Kalispell man sentenced in intimidation case
A 65-year-old man’s continued refusal to register as a sex offender — maintaining his innocence — in addition to threating to go a killing spree to gain the public’s attention on the county’s criminal justice system has landed him 40 years in prison.
Dale Michael Hanson of Kalispell will serve the 40-year sentence for felony intimidation concurrently with a 30-year sentence for felony failure to register as a sex offender with a parole restriction of 30 years. He was sentenced by Judge Heidi Ulbricht in Flathead District Court on Wednesday, Aug. 9. Hanson was also designated as a persistent felony offender.
Hanson was previously convicted by a jury’s guilty verdict after a three-day trial.
Hanson has 60 days from Aug. 9 to apply to the Sentence Review Division of the Montana Supreme Court to review his sentence. He was advised that if he does apply for a review his sentence may be modified or remain unchanged.
In 2016, Hanson was charged with felony intimidation following an arrest for failure to register as a sex offender in 2009. Hanson reportedly did not register as a sex offender since being released from prison in 2005 after serving 20 years for felony sexual assault and deviant sexual contact when a jury found him guilty of assaulting a young boy in 1995. Hanson is designated as a Tier 1 sex offender, meaning the risk of a repeat sexual offense is low.
The intimidation charges were brought after Hanson sent a letter to the U.S. Marshal’s Service in Missoula between Aug. 1 and Aug. 3, 2016 to “inform — forewarn you that there are going to be a bunch of dead people if your agency does not intervene on my behalf!!” According to court records, Hanson wrote that for 22 years he had supposedly been fighting the “Nazi bastards of Flathead County Montana,” for crimes he claimed he did not commit and would “start killing people to get public attention.”
He reportedly wrote about various alleged injustices related to his conviction and denials of appeals for post-conviction relief and outlined actions that should have been taken to clear his name.
Hanson supposedly gave the federal agency a few weeks to see justice done or he would exact justice and revenge “vigilante style.”

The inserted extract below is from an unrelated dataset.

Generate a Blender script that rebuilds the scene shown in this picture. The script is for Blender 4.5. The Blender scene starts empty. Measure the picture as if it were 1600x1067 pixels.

In the letter, Hanson referred to Flathead County justice system employees as “thugs and thieves,” proceeding to name 18 individuals including two judges, a judge’s legal aide, the aide’s spouse, attorneys, a counselor, the sexual assault victim, the victim’s parent and numerous former and current county employees.
Letters written to Flathead County Sheriff’s Office were also noted in court documents for bonding purposes at the time. In the letters, Hanson reiterated supposed injustices and reportedly wrote that he would not set foot in “their kangaroo courtrooms ever again,” that “When they send their Nazi bootjack death squad after me, it will be to execute me. All I need is to see them and I’ll be pumping as much lead at them as I can before they kill me, and I will make them kill me! I’ll take as many of them with me as I can. They may take my life, but they’ll never take my freedom again.”
During Hanson’s trial, defense attorney Sean Hinchey said Hanson never intended to follow through with the threats, but rather acted out of frustration.
Before Hanson had been represented by Hinchey, he was a client of the Montana Innocence Project, but was dropped according to a September 2016 Daily Inter Lake article. The nonprofit group, which is affiliated with the University of Montana School of Law, has a mission to exonerate people who are wrongfully convicted.
In 2015, the nonprofit represented Hanson in an appeal to the Montana Supreme Court, in which he claimed that Flathead District Court had abused its discretion in handling a petition for Hanson be pardoned.
Hanson’s legal representatives also claimed that the victim of the crime could have been coached by his mother and raised concerns that voicemails left by the child’s mother on Hanson’s answering machine were not admitted as evidence. In the voicemails, the mother allegedly criticized Hanson for being involved with other women and vowed to get back at him, according to the 2016 Daily Inter Lake article.
“Oh man I hate you,” the woman allegedly said in the messages. “You will not believe how bad I hate you. If I could die right now just to show how much I hate you I would do it. I hate you so bad.”
Hanson’s legal team also claimed that a now deceased sheriff’s deputy who investigated the case advised some people who might have testified on Hanson’s behalf to stay away until the sex-assault case was done.
A district judge allowed the pardon-request case to proceed, but when Hanson was ordered to show up at a disposition hearing in 2013, he refused. Prosecutors had issued a warrant on the 2009 failure-to-register case. Hanson has refused to register or has registered “under protest” at times because he asserts his innocence, his legal team explained.
Hanson did not show up after two additional orders to appear and Allison denied his appeal and closed the case.
Despite the Montana Innocence Project’s assertions that the court could have tailored an order to allow Hanson to avoid arrest, the Montana Supreme Court sided with Allison in a June ruling.
“Allowing a litigant to ignore a court order to appear for a deposition because of an outstanding warrant cannot be tolerated,” Montana Supreme Court Justice Laurie McKinnon wrote in a unanimous opinion.